The Readers-Writers Problem (Swift Edition)

The readers-writers problem is a concurrency problem faced when a shared resource that is not thread-safe can be read and written by multiple threads at the same time. The problem happens when one thread is reading or writing and another thread writes at the same time. In contrast, when the resource is only being read by more than one thread the problem doesn't appear since the resource is up to date and it won't provide outdated/wrong data.

Personally, I studied the concepts in college and studied the implementation on iOS for tech interviews, but luckily (and probably also irresponsibly) never had to use it professionally. Why luckily? Well, because we write (thread) unsafe code all the time, but we normally don’t suffer from this problem because of the architecture and/or use case (or sometimes, just luck). If you doubt it, know that a simple mutable array is not thread safe and when it is used we’re susceptible to suffer from this problem 😱

And this data structure is exactly the reason I’m writing this.

One of these days a weird, and very intermittent bug (I had to initialize the app lots and lots of times to firstly see it, since I didn’t know the cause) appeared in a list component that was fed by a shared resource. The bug consisted of one random cell duplicating the image from another cell.

The first thought was the cell reusability, but this component was already handled for this case before, and after a quick check to the code it was discarded.

Since it was a "dumb" component only consuming data from the shared resource, it had to be something with it. The shared resource had a mutable array that was only modified (written) internally by different functions depending on some business rules, but was read by a few objects, which also observed the resource for changes, so they could update themselves with the new data. And one of these objects included the list component. The shared resource code looked something like this:

private(set) var items: [Item] = []
func fetchItems() {
  service.fetchItems { newItems in
    guard items != self.items else { return }
    self.items = items
    notifyUpdatedItems()
  }
}
func addItem(_ item: Item) {
  service.addItem(item) { addedItem in
    self.items.append(addedItem)
    notifyAddedItem()
  }
}
func removeItem(_ item: Item) {
  service.removeItem(item) {
    self.items.remove(item)
    notifyRemovedItem()
  }
}

As we can see, we have one function for fetching all items, one for adding and another one for removing an item from the service, always notifying the observers and mutating the local array in the shared resource, which works as the SSoT and SPOF for this information through the app lifecycle.
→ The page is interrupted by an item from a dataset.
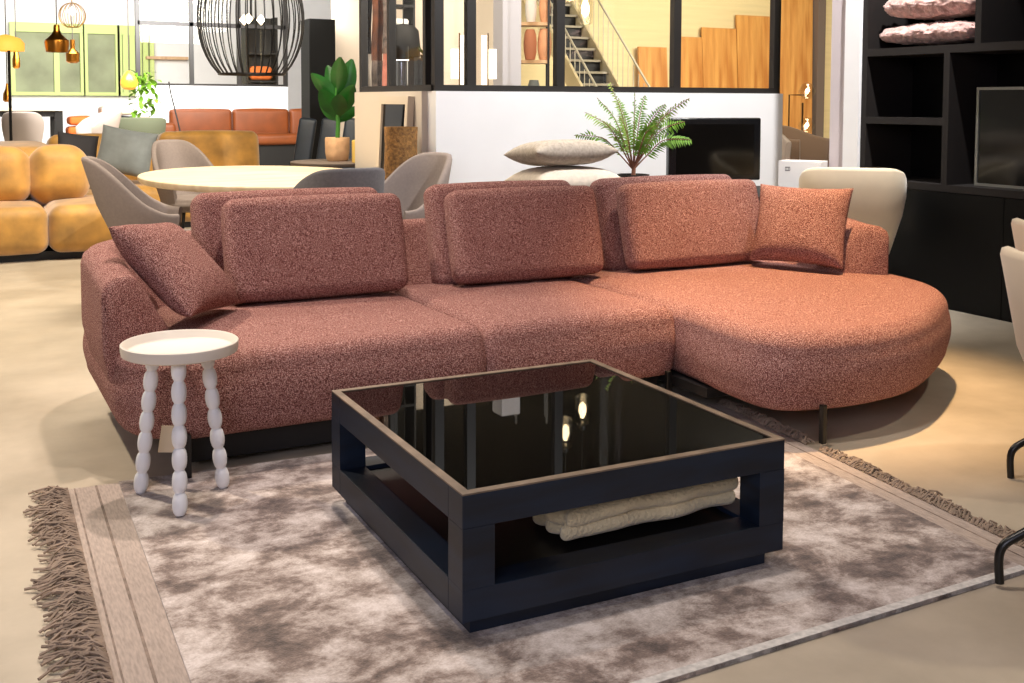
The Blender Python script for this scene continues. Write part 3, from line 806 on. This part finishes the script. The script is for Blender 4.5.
for y0, y1, z0, z1 in ((-.29, .29, 1.28, 1.34), (-.29, .29, 0.0, .05), (-.29, -.24, .05, 1.28), (.24, .29, .05, 1.28)): f_.box(-.03, .02, y0, y1, z0, z1, TT)
f_.build('mirror_frame', 'mframe', mr, smooth=False)
bk = thing('wicker_basket', 'tall brown woven basket standing in front of the leaning mirror', 'basket', (2.90, 7.20, 0))
MB().lathe([(.0, 0), (.09, 0), (.12, .3), (.125, .7), (.115, 1.0), (.12, 1.12), (.105, 1.12), (.1, 1.0), (.0, .95)], 32, caps=False).build('woven_body', 'wicker', bk)
# behind the left return: hanging samples, sideboard, lamp, cabinet
sb = thing('display_sideboard', 'tall dark display cabinet hidden behind the half wall', 'cabinet', (3.62, 8.62, 0))
MB().box(-.3, .26, -.3, .34, 0, 1.40).build('carcass', 'black', sb, smooth=False)
MB().box(-.32, .28, -.32, .36, 1.40, 1.43).build('top', 'frame', sb, smooth=False)
cl = thing('table_lamp', 'chrome cylinder lamp with glowing black head behind the glazed partition', 'lamp', (3.5, 8.66, 1.43))
MB().lathe([(.055, 0), (.055, .22)], 24).build('base', 'chrome', cl)
MB().lathe([(.058, .22), (.058, .225)], 24).build('glow_ring', 'bulb', cl)
MB().lathe([(.058, .225), (.058, .34)], 24).build('head', 'blackmetal', cl)
kb = thing('small_cabinet', 'small plain black box cabinet next to the chrome lamp', 'box', (3.75, 8.86, 1.43))
MB().box(-.10, .10, -.1, .1, 0, .25).build('body', 'black', kb, smooth=False, bevel=.004)
pp = thing('small_plant', 'tiny green plant on top of the small black box', 'plant', (3.79, 8.86, 1.682))
MB().lathe([(0, 0), (.03, 0), (.035, .03), (0, .03)], 16, caps=False).build('pot', 'pot', pp)
sp = MB()
for k in range(14):
    a_ = k * 2.4; sp.add([(0, 0, .02), (.03 * cos(a_) - .01 * sin(a_), .03 * sin(a_) + .01 * cos(a_), .06), (.09 * cos(a_), .09 * sin(a_), .08 + .004 * k), (.03 * cos(a_) + .01 * sin(a_), .03 * sin(a_) - .01 * cos(a_), .06)], [(0, 1, 2, 3)])
sp.build('leaves', 'green1', pp, smooth=False)
dl = thing('pendant_lamp', 'large black bowl pendant lamp above the chrome lamp behind the partition', 'lamp', (3.74, 9.22, 1.70))
MB().lathe([(.03, .30), (.1, .29), (.14, .24), (.155, .1), (.15, 0), (.14, 0), (.14, .1), (.1, .26)], 28, caps=False).build('shade', 'black', dl)
MB().tube([(0, 0, .29), (0, 0, 2.9)], .006, 6).build('cord', 'black', dl)
hang = [('fabA', 'fabW', 'black and white hanging fabric sample, first of the row by the cream wall'), ('fabB', 'fabC', 'rust and brown hanging fabric sample in the middle of the row'), ('fabC', 'fabR', 'patterned hanging fabric sample with coral lower end, nearest the black post')]
for k, (m1, m2, lab) in enumerate(hang):
    t = thing('fabric_sample', lab, 'fabric', (3.15 + .085 * k + .2, 9.12 - .045 * k, 0), .35, 'hanging fabric samples')
    def sheet(z0, z1, ph):
        vs = []; fs = []
        for j in range(9):
            for i in range(9):
                x = -.05 + .10 * i / 8; vs.append((x, .018 * sin(i * 1.3 + ph) + .01 * sin(j + ph), z0 + (z1 - z0) * j / 8))
        for j in range(8):
            for i in range(8): q = j * 9 + i; fs.append((q, q + 1, q + 10, q + 9))
        return MB().add(vs, fs)
    sheet(1.72 if k != 1 else 1.66, 2.6, k).build('upper_cloth', m1, t)
    sheet(.85, 1.72 if k != 1 else 1.66, k).build('lower_cloth', m2, t)
    MB().tube([(-.06, 0, 2.6), (.06, 0, 2.6)], .012, 8).build('hanger_bar', 'blackmetal', t)
    MB().tube([(0, 0, 2.6), (0, 0, 4.6)], .006, 6).build('hanger_wire', 'blackmetal', t)

# ------------------------------------------------------------------ seen through the glazed partition
plin = thing('display_plinth', 'cream display plinth carrying tall white panel lamps', 'plinth', (4.25, 8.62, 0))
MB().box(-.33, .36, -.22, .22, 0, 1.40).build('body', 'wallcream', plin, smooth=False)
def panel_lamp(loc, lab, rz):
    t = thing('panel_lamp', lab, 'lamp', loc, rz, 'white panel lamps')
    MB().box(-.055, .055, -.04, .04, 0, .012).build('base', 'bronze', t, smooth=False)
    MB().tube([(0, 0, .01), (0, 0, .50)], .006, 8).build('pole', 'bronze', t)
    MB().box(-.075, -.008, -.014, .014, .10, .36).build('light_panel', 'lampwhite', t, smooth=False)
    MB().box(.01, .055, -.012, .03, .05, .48).build('light_panel', 'lampwhite', t, smooth=False)
    return t
p1 = panel_lamp((4.04, 8.66, 1.40), 'lamp of tall white glass panels, left of the slanted black post', -.4)
copy_tree(p1, (4.27, 8.56, 1.40), 2.5, 'lamp of tall white glass panels, between black post and blue grey column')
ds = thing('dark_rack', 'dark narrow shelf rack with small things at the cream wall behind the partition', 'shelf', (3.95, 9.85, 0))
MB().box(-.12, -.1, -.12, .12, 0, 3).box(.1, .12, -.12, .12, 0, 3).build('upright', 'black', ds, smooth=False)
for z in (1.45, 1.62, 1.8, 2.0, 2.2, 2.4): MB().box(-.1, .1, -.12, .12, z, z + .025).build('shelf_board', 'black', ds, smooth=False)
for k, (z, m) in enumerate(((1.475, 'olive'), (1.645, 'green1'), (1.825, 'lightgrey'), (2.025, 'paper'))):
    o = MB().rbox(.16, .16, .07, r=.03, q=3, m=3).build('folded_towel', m, None, angle=80); o.location = (3.95, 9.85, z + .036)
    tag(o, ('olive', 'dark green', 'light grey', 'white')[k] + ' folded textile lying on the dark narrow rack', 'textile', 'folded textiles on the dark rack')
rk = thing('vase_rack', 'slim black shelf rack with oak boards and clay vases beside the stairs', 'shelf', (5.78, 10.5, 0), -.45)
up = MB()
for x in (-.17, .17):
    for y in (-.14, .14): up.box(x - .012, x + .012, y - .012, y + .012, 0, 3)
up.build('upright', 'blackmetal', rk, smooth=False)
for z in (.4, 1.0, 1.72, 2.13, 2.6): MB().box(-.17, .17, -.14, .14, z, z + .035).build('shelf_board', 'oakshelf', rk, smooth=False)
def vase(loc, r, h, m, lab):
    t = MB().lathe([(.0, 0), (r * .75, 0), (r, .25 * h), (r * 1.05, .55 * h), (r * .9, .85 * h), (r * .65, h), (r * .5, h), (r * .6, .9 * h), (0, .85 * h)], 24, caps=False).build('vase', m, None, angle=60)
    t.location = loc; tag(t, lab, 'vase', 'clay vases on the slim rack')
vase((5.732, 10.46, 1.760), .07, .33, 'clay2', 'dark clay vase at the left on the upper oak board of the slim rack')
vase((5.885, 10.41, 1.760), .075, .34, 'vase', 'light terracotta vase at the right on the same oak board')
vase((5.74, 10.46, 2.170), .06, .3, 'paper', 'white vase on the top oak board of the slim rack')
vase((5.885, 10.41, 2.170), .06, .34, 'vase', 'terracotta vase next to the white one on the top oak board')
vase((5.78, 10.46, 1.040), .075, .50, 'bluegreyvel', 'blue grey vase on the low oak board of the slim rack')

# stairs
sr_ = thing('staircase', 'straight steel staircase with dark treads and cream handrails behind the partition', 'stairs', (9.465, 13.6, 0))
W2 = .34; N_ = 18; rise, going = .2, .2
for k in range(N_):
    y = going * k; z = rise * (k + 1)
    t_ = MB().box(-W2, W2, y, y + .27, z - .03, z).build('tread', 'tread', sr_, smooth=False)
    MB().box(-W2, W2, y - .012, y, z - .035, z + .003).build('nosing', 'nosing', t_, smooth=False)
    MB().box(-W2, W2, y + .255, y + .27, z, z + rise - .03).build('riser', 'black', t_, smooth=False)
Ls = going * N_; Hs = rise * N_
for sx in (-1, 1):
    x0, x1 = sorted((sx * W2, sx * (W2 + .05)))
    MB().add([(x, y, z) for x in (x0, x1) for y, z in ((-.1, 0), (.15, 0), (Ls, Hs - .14), (Ls, Hs + .22), (-.1, .22))], [(0, 1, 2, 3, 4), (9, 8, 7, 6, 5)] + [(i, (i + 1) % 5, 5 + (i + 1) % 5, 5 + i) for i in range(5)]).build('stringer', 'stringer', sr_, smooth=False)
    hr = .62 if sx < 0 else 1.0
    h = MB().tube([(sx * (W2 + .025), -.1, hr), (sx * (W2 + .025), Ls, Hs + hr)], .018, 8).build('handrail', 'railing', sr_)
    for k in range(24):
        y = Ls * k / 24; z = Hs * k / 24
        MB().tube([(sx * (W2 + .025), y, z + .15), (sx * (W2 + .025), y, z + hr)], .008, 6).build('baluster', 'railing', h)
# oak boards leaning on the yellow wall
for k, (x0, x1, top) in enumerate(((11.80, 12.46, 2.36), (12.72, 13.31, 2.58), (13.32, 14.17, 2.78), (14.19, 15.1, 3.06))):
    o = MB().box(-(x1 - x0) / 2, (x1 - x0) / 2, -.02, .02, 0, top).build('oak_board', 'oakboard', None, smooth=False)
    o.location = ((x0 + x1) / 2, 17.12, 0); o.rotation_euler = (-.06, .0, 0)
    tag(o, ('shortest oak board leaning on the pale yellow wall beside the stairs', 'second shortest oak board leaning on the pale yellow wall', 'third tallest oak board, knotted, leaning on the pale yellow wall', 'taller oak board leaning on the pale yellow wall, by the right black post')[k], 'board', 'oak boards leaning on the yellow wall')
o = MB().box(-.45, .45, -.02, .02, 0, 3.9).build('oak_board', 'oakboard', None, smooth=False); o.location = (15.62, 17.1, 0); o.rotation_euler = (-.05, .03, 0)
tag(o, 'tallest oak board standing just past the right end of the half wall', 'board', 'oak boards leaning on the yellow wall')
struct(MB().box(16.19, 16.4, 17.1, 17.4, 0, 4.6).build('trim_3', 'tableleg', smooth=False))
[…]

Debugging the resource through breakpoints and inspection never showed any discrepancy probably because of the asynchronicity to debug without passing instruction by instruction, what would take ages to catch the problem. Because of a recent business rule the functions were being called more often in the app initialization, which caused the shared object to update itself everytime it was called. The guard statement we see in the fetch was to avoid an unnecessary update and it was working, not causing any problems, at least that was what we thought. Since debugging without appealing to Instruments didn’t bring any light, before going for the “big guns” I tried the developer's best friend, the old print statement, looking at the url returned from the resource. It was firing in order, like expected, but then in a random new initialization the duplication happened. When I saw it the bell rang and I remembered the college classes. The readers-writers problem!

Since the functions were being called by different threads almost at the same time, eventually one read would happen at the same time of a write, causing a data race, that would cause the wrong url being fetched from the resource.

Fortunately it’s very simple to solve it in Swift, since we have DispatchQueues, and can also have a barrier that works as a Semaphore for free when needed, which can control any tasks we want to run.

The DispatchQueue can be either serial or concurrent.

let serialQueue = DispatchQueue(label: "serial.queue")
let concurrentQueue = DispatchQueue(label: "concurrent.queue", attributes: .concurrent)

As they say, one of them executes tasks serially while the other, parallelly, which can bring much more performance. There's another important parameter that is the qos, we should set the correct one for our case. We can read more about each option here.

We could use the serial queue, so just one write or one read is executed at time.

private var _items: [Item] = []
private(set) var items: [Item] {
  get { serialQueue.sync { self._items } }
  set { serialQueue.async { self._items = newValue } }
}

We need an auxiliar array because the API for this object provides an array of items to be accessed directly, that's why we have the queue on the get, but if our API provides the array through a function, we can use the array as private and embbed the queue call in the function. Since we use the get, we also need to use the set, but if we go with the other approach, we can also put the queue call in each function that writes in the array.

But since we said in the beginning that we only want to limit the writing, we can use the barrier flag that will transform the concurrent queue in a serial one for that explicit task, when using it, the queue will wait for all pending tasks to finish, so it can run this task. After implementing the concurrent DispatchQueue, the code looked like this.

private var _items: [Item] = []
private(set) var items: [Item] {
  get { concurrentQueue.sync { self._items } }
  set { concurrentQueue.async(flags: .barrier) { self._items = newValue } }
}

Neat, right?

And after that? Well, duplication no more!

Thanks for the reading and hope it can help you in the future!